Posted by pakin On February - 25 - 2016 ADD COMMENTS

Annual report highlights numerous restrictions and alleged abuses.

ALLEGED human-rights infringements by the military and claims of ill-treatment of victims in the legal system were Amnesty International’s top concerns in Thailand over the past year, AI said in its annual report yesterday.

“[Thailand’s] military authorities extended their powers to excessively restrict rights and silence dissent in the name of security,” the report said. “The numbers of people harassed, prosecuted, imprisoned and arbitrarily detained solely for the peaceful exercise of their rights escalated sharply.”

The country’s political transition plans were also delayed, the report says, along with increasing arrests and prosecutions under the lese majeste law.

AI Thailand’s chairman Chamnan Chanruang said civilians were brought before military courts and charged with offences against internal security, “the security of monarchy” and infringement of orders issued by the National Council for Peace and Order (NCPO).

The Bangkok Military Court also summarily dismissed a number of legal petitions questioning its jurisdiction over civilians and seeking a ruling on the incompatibility of the use of military courts with the Kingdom’s international human-rights obligations, Chamnan said during a release of the report at a Bangkok hotel.

Such incompatibility was seen in charges against and detention of activists of the New Democracy Movement and the Resistant Citizen groups, who carried out separate peaceful public protests against the junta government, he said.

The charges followed the NCPO order 3/2015, he said, authorising military officers arbitrarily to detain individuals and censor a variety of media, and criminalised public political meetings of five or more people.

The abuses also occurred in the form of the opening of a temporary military detention facility for civilian detainees in September, and the deaths of two detainees in custody in October and November, he said.

A draft bill criminalising torture and enforced disappearance was put before the National Legislative Assembly but had made no further progress since last year, he said.

Amnesty claimed human-rights abuses included continuation of the armed conflict in the predominantly Muslim region in the deep South, with civilians being targets of attacks suspected to have been carried out by armed groups, he said.

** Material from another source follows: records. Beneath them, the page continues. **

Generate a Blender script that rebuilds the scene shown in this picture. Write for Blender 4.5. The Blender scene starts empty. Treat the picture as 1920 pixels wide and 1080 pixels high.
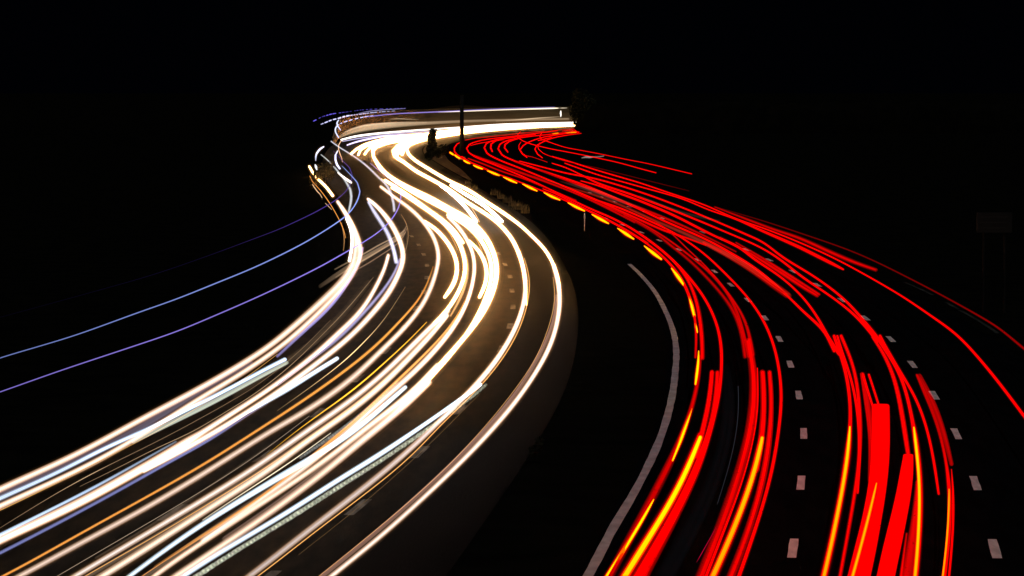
import bpy, math, random
import numpy as np
random.seed(7)
C = bpy.context.scene
COL = C.collection

# ------------------------------------------------------------------ camera, sky, fill light, exposure
CAM_H, F, CX, CY, PITCH = 8.45, 7600.0, 960.0, 540.0, math.atan(381.0/7600.0)
cam_d = bpy.data.cameras.new('camera')
cam = bpy.data.objects.new('camera', cam_d); COL.objects.link(cam)
cam.location = (0, 0, CAM_H)
cam.rotation_euler = (math.pi/2 - PITCH, 0, 0)
cam_d.sensor_width = 36.0
cam_d.lens = F/1920.0*36.0
cam_d.clip_start = 0.5
cam_d.clip_end = 6000
C.camera = cam

w = bpy.data.worlds.new('World'); C.world = w; w.use_nodes = True
bg = w.node_tree.nodes['Background']
bg.inputs[0].default_value = (0.25, 0.4, 1.0, 1); bg.inputs[1].default_value = 0.0007

marking_fill_d = bpy.data.lights.new('marking_fill', 'SUN'); marking_fill_d.energy = 0.46; marking_fill_d.angle = math.radians(0.5)  # fill sun added to brighten the lane markings
marking_fill_d.color = (0.88, 0.97, 1.0)
marking_fill = bpy.data.objects.new('marking_fill', marking_fill_d); COL.objects.link(marking_fill)
marking_fill.rotation_euler = (math.radians(28), math.radians(14), 0)

C.view_settings.view_transform = 'Standard'; C.view_settings.look = 'None'
C.view_settings.exposure = 0.0; C.view_settings.gamma = 1.0
C.render.engine = 'CYCLES'
C.cycles.transparent_max_bounces = 160
C.cycles.max_bounces = 5
C.cycles.diffuse_bounces = 2
C.cycles.glossy_bounces = 2
C.cycles.sample_clamp_indirect = 4.0
C.cycles.use_denoising = True

# ------------------------------------------------------------------ survey: a picture point on the plane z = h
cp, sp = math.cos(PITCH), math.sin(PITCH)
def at(px, py, h=0.0):
    dx, dz = (px-CX)/F, -(py-CY)/F
    d = (dx, cp + dz*sp, -sp + dz*cp)
    t = (h - CAM_H)/d[2]
    return (d[0]*t, d[1]*t, h)
def px_per_m(p):            # picture scale at a place
    return F/(p[1]*cp - (p[2]-CAM_H)*sp)

def spline(P, step, dims=2):
    """centripetal Catmull-Rom through the rows of P, resampled about every `step` in the first two columns"""
    P = np.array(P, float)
    if len(P) == 2:
        n = max(2, int(np.linalg.norm(P[1,:dims]-P[0,:dims])/step)+1)
        s = np.linspace(0, 1, n)[:, None]
        return P[0]*(1-s) + P[1]*s
    Q = np.vstack([2*P[0]-P[1], P, 2*P[-1]-P[-2]])
    out = []
    for i in range(1, len(Q)-2):
        p0, p1, p2, p3 = Q[i-1], Q[i], Q[i+1], Q[i+2]
        t = [0.0]
        for a, b in ((p0, p1), (p1, p2), (p2, p3)):
            t.append(t[-1] + max(1e-3, np.linalg.norm((b-a)[:dims]))**0.5)
        n = max(1, int(np.linalg.norm((p2-p1)[:dims])/step))
        for k in range(n):
            u = t[1] + (t[2]-t[1])*k/n
            A1 = (t[1]-u)/(t[1]-t[0])*p0 + (u-t[0])/(t[1]-t[0])*p1
            A2 = (t[2]-u)/(t[2]-t[1])*p1 + (u-t[1])/(t[2]-t[1])*p2
            A3 = (t[3]-u)/(t[3]-t[2])*p2 + (u-t[2])/(t[3]-t[2])*p3
            B1 = (t[2]-u)/(t[2]-t[0])*A1 + (u-t[0])/(t[2]-t[0])*A2
            B2 = (t[3]-u)/(t[3]-t[1])*A2 + (u-t[1])/(t[3]-t[1])*A3
            out.append((t[2]-u)/(t[2]-t[1])*B1 + (u-t[1])/(t[2]-t[1])*B2)
    out.append(P[-1])
    return np.array(out)

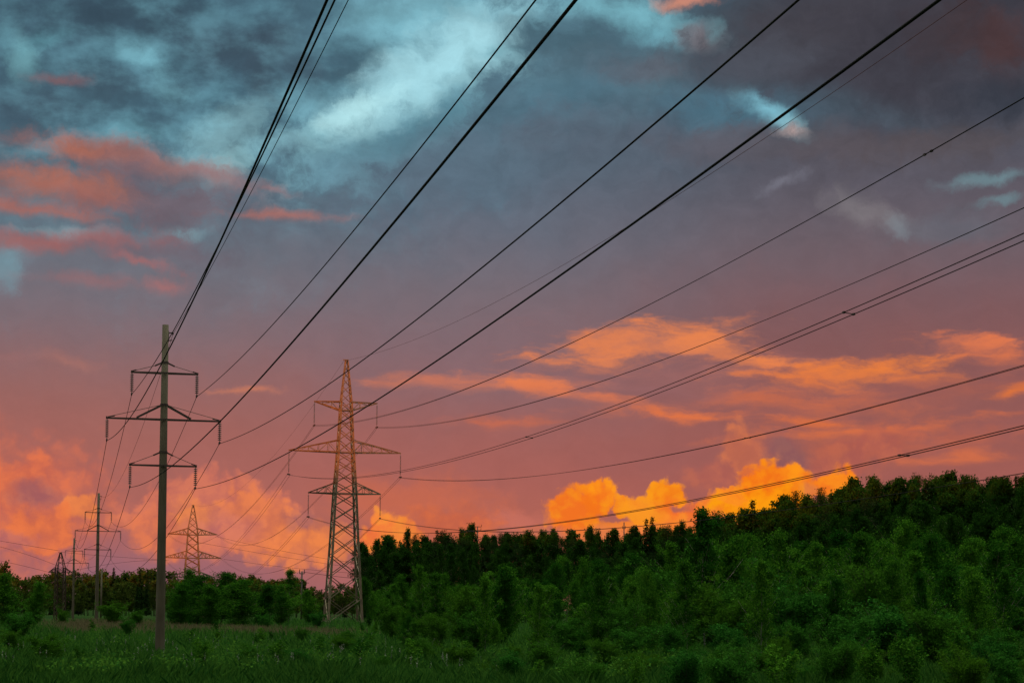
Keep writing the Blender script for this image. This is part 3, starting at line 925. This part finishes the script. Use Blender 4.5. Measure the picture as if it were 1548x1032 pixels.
PROTO = {
    # name: (list of (crown, trunk, height))
    'aspen': [plant(11 + i, 24, 1, 50, oval(.42, .66, .12), .42, 4, 46, .55, .36, .7, M_LEAF, M_BARK, .2, .06, .55) + (24,) for i in range(3)],
    'birch': [plant(21 + i, 22, 1, 46, oval(.38, .6, .10), .36, 4, 44, .5, .32, .6, M_LEAF, M_BIRCH, .15, .1, .7, .3) + (22,) for i in range(3)],
    'spruce': [spruce(31, 20, 2.6, M_NEEDLE) + (20,), spruce(32, 20, 2.1, M_NEEDLE) + (20,)],
    'pine': [plant(41 + i, 22, 1, 26, oval(.55, .8, .15), .52, 4, 60, .5, .3, .35, M_NEEDLE, M_BARK, .19, .06, .35) + (22,) for i in range(2)],
    'far_leafy': [plant(51 + i, 15, 1, 26, oval(.2, .5, .2), .18, 3, 16, .65, .62, .8, M_AUT, M_BARK, .15, .06, .5) + (15,) for i in range(3)],
    'sapling': [plant(61 + i, 7, 1 + i % 2, 50, oval(.08, .34, .15, .1), .12, 4, 50, .19, .115, .6, M_LEAF_L, M_BIRCH, .055, .12, 1.25, .2, .45, .5) + (7,) for i in range(5)],
    'young_tree': [plant(71 + i, 9, 2, 44, oval(.08, .38, .17, .12), .08, 5, 42, .30, .14, .6, M_LEAF_L, M_BARK, .08, .1, 1.0, .1, .5, .9) + (9,) for i in range(3)],
    'shrub': [plant(81 + i, 3, 7, 14, oval(.05, .5, .24), .12, 4, 30, .14, .10, .45, M_LEAF_S, M_BARK, .03, .2, 1.2, 0, .5, .95) + (3,) for i in range(4)],
    'sprout': [plant(91 + i, 2.2, 3, 12, oval(.1, .5, .14), .15, 3, 15, .09, .10, .45, M_LEAF_L, M_BARK, .016, .15, 1.1, 0, .4, .4) + (2.2,) for i in range(3)],
}
KIND = {'aspen': ('leafy_tree', 'tree'), 'birch': ('birch_tree', 'tree'), 'spruce': ('spruce_tree', 'tree'), 'pine': ('pine_tree', 'tree'), 'far_leafy': ('leafy_tree', 'tree'),
        'sapling': ('birch_sapling', 'young tree'), 'young_tree': ('young_tree', 'young tree'), 'shrub': ('willow_shrub', 'shrub'), 'sprout': ('leafy_sprout', 'plant')}


def put(kind, px, ytop, Y, label, group=None, wide=1., z0=None):
    """one plant standing at depth Y with its top where the photograph has it"""
    top = at(px, ytop, Y)
    g = gz(top.x, Y) - .05 if z0 is None else z0
    h = top.z - g
    if h < .4:
        return None
    cr, tr, H = PROTO[kind][rnd.randrange(len(PROTO[kind]))]
    s = h / H
    o = empty(KIND[kind][0], (top.x, Y, g), rnd.uniform(0, 6.28), (s * wide, s * wide, s))
    tag(o, label, KIND[kind][1], group)
    for nm, me in (('crown', cr), ('trunk', tr)):
        c = bpy.data.objects.new(nm, me); COL.objects.link(c); c.parent = o
    return o


def ip(x, pts):
    return float(np.interp(x, [p[0] for p in pts], [p[1] for p in pts]))


FOREST_SKY = [(530, 838), (545, 826), (580, 817), (650, 810), (700, 806), (750, 812), (800, 812), (850, 808), (900, 807), (945, 806), (1000, 799), (1050, 794), (1100, 790), (1150, 782),
              (1175, 762), (1200, 757), (1250, 747), (1280, 738), (1320, 731), (1400, 729), (1450, 729), (1500, 735), (1520, 727), (1600, 725)]
FOREST_D = [(530, 520), (800, 480), (1100, 410), (1300, 350), (1600, 300)]
LAB = {'aspen': 'dense dark leafy tree in the forest wall right of the tall pylon', 'birch': 'slim pale-stemmed birch in the forest wall right of the tall pylon',
       'spruce': 'pointed dark spruce in the forest wall right of the tall pylon', 'pine': 'dark bare-stemmed pine in the forest wall right of the tall pylon'}
GRP = {'aspen': 'leafy trees of the forest', 'birch': 'birches of the forest', 'spruce': 'spruces of the forest', 'pine': 'pines of the forest'}


def forest():
    for row, (dy, dd, step) in enumerate(((2, 14, 15), (-1, 0, 13), (14, -12, 17), (34, -30, 22))):
        x = 545 + rnd.uniform(0, 10) + (12 if row > 1 else 0)
        while x < 1600:
            yt = ip(x, FOREST_SKY) + dy + (rnd.uniform(-9, 14) if row < 2 else rnd.uniform(-4, 26))
            D = ip(x, FOREST_D) + dd + rnd.uniform(-6, 6)
            r = rnd.random()
            if x < 1020:
                k = 'aspen' if r < .45 else 'birch' if r < .7 else 'spruce' if r < .9 else 'pine'
            else:
                k = 'aspen' if r < .5 else 'birch' if r < .82 else 'spruce' if r < .93 else 'pine'
            if row == 3 and k in ('spruce', 'pine'):
                k = 'birch'
            put(k, x, yt, D, LAB[k], GRP[k], rnd.uniform(.6, 1.05))
            x += step * rnd.uniform(.7, 1.3)


forest()
for kind, px, yt, D, wide, lb in (
        ('birch', 615, 802, 500, .55, 'thin spindly tree sticking up above the forest nearest the tall pylon'),
        ('spruce', 661, 800, 505, .8, 'narrow spruce top above the forest next to the thin spindly tree'),
        ('aspen', 706, 795, 500, .8, 'round-topped tree rising above the forest beside the tiny two-armed mast'),
        ('spruce', 977, 783, 440, .75, 'left one of two paired spruces standing out against the orange cloud'),
        ('spruce', 986, 780, 442, .75, 'right one of two paired spruces standing out against the orange cloud'),
        ('spruce', 928, 799, 470, .8, 'single small spruce tip between tiny slim mast and leafy canopy'),
        ('spruce', 1138, 754, 390, .9, 'pointed spruce tip beside the bright gap in the forest skyline'),
        ('aspen', 1120, 772, 392, 1.0, 'broad leafy tree carrying the skyline just before the bright gap'),
        ('aspen', 1178, 752, 385, .8, 'tall loose-crowned tree closing the bright gap in the skyline'),
        ('birch', 1083, 778, 330, .8, 'airy birch with its crown against the orange cloud'),
        ('pine', 545, 842, 470, .9, 'ragged tree at the forest corner seen through the tall pylon'),
        ('birch', 553, 828, 480, .8, 'birch at the very end of the forest behind the tall pylon')):
    put(kind, px, yt, D, lb, None, wide)

FAR_SKY = [(-40, 864), (0, 864), (12, 858), (30, 870), (65, 870), (100, 866), (130, 868), (170, 866), (190, 868), (225, 862), (260, 870), (300, 870), (340, 872), (400, 876), (440, 876), (470, 884), (500, 886), (560, 880)]


def far_wood():
    for row, (dy, D) in enumerate(((0, 800), (5, 770), (12, 740))):
        x = -40 + rnd.uniform(0, 8)
        while x < 545:
            k = 'spruce' if rnd.random() < .2 else 'far_leafy'
            put(k, x, ip(x, FAR_SKY) + dy + rnd.uniform(-4, 7), D + rnd.uniform(-12, 12),
                {'spruce': 'dark spruce in the distant wood beyond the concrete poles', 'far_leafy': 'rounded tree in the distant wood beyond the concrete poles'}[k],
                {'spruce': 'spruces of the distant wood', 'far_leafy': 'leafy trees of the distant wood'}[k], rnd.uniform(.9, 1.25))
            x += rnd.uniform(8, 15)


far_wood()
for kind, px, yt, lb in (('spruce', 172, 857, 'tallest spruce tip of the distant wood, just past the middle-sized pole'), ('spruce', 212, 859, 'first of two neighbouring spruce tips before the nearest pole'),
                         ('spruce', 223, 858, 'second of two neighbouring spruce tips before the nearest pole'), ('far_leafy', 6, 852, 'tall dark tree of the distant wood at the meadow edge')):
    put(kind, px, yt, 745, lb, None, .8)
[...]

There were also restrictions on freedom of expression towards citizens and journalists. Two journalists from the online news site Phuketwan were acquitted of defamation charges after a long court battle with the Navy, which had sued them for publicising a Reuters article exposing official involvement in human trafficking, he said.

Regarding abuses against refugees’ and migrants’ rights, he said Thai authorities deported 109 people of Turkic origin to China, where they were at risk of convictions, and prohibited Muslim Rohingya passengers from landing in the Kingdom. They were also slow to set up search and rescue operations for boats in distress, he said.

To counter its concerns, AI urged the Thai government to alleviate restrictions against peaceful commentators and human-right defenders. It said it must also amend the lese majeste law by abolishing clauses allowing parties to appeal against one another over charges, AI said.

The government must also unconditionally dismiss charges against any party merely exercising its right of expression, the AI report said.

The international non-governmental organisation urged Thai authorities to adopt an independent investigative process and pass the draft bill criminalising torture and enforced disappearance, in accordance with international human-rights laws.

In regards to conflicts in southern Thailand, there must be an efficient investigative process – together with detainees’ ensured access to their lawyers and relatives, including a successful search for long-disappeared lawyer Somchai Neelapaijit.

AI urged the government to respect a principle on non-refoulement and ratify the 1951 Convention Relating to the Status of Refugees. It urged the government officially to abstain from using the death penalty, despite its practical dormancy in the Kingdom since 2009, it said.

AI’s annual report was handed to and acknowledged by a representative from the Foreign Ministry’s Department of International Organisations at the end of the launching event.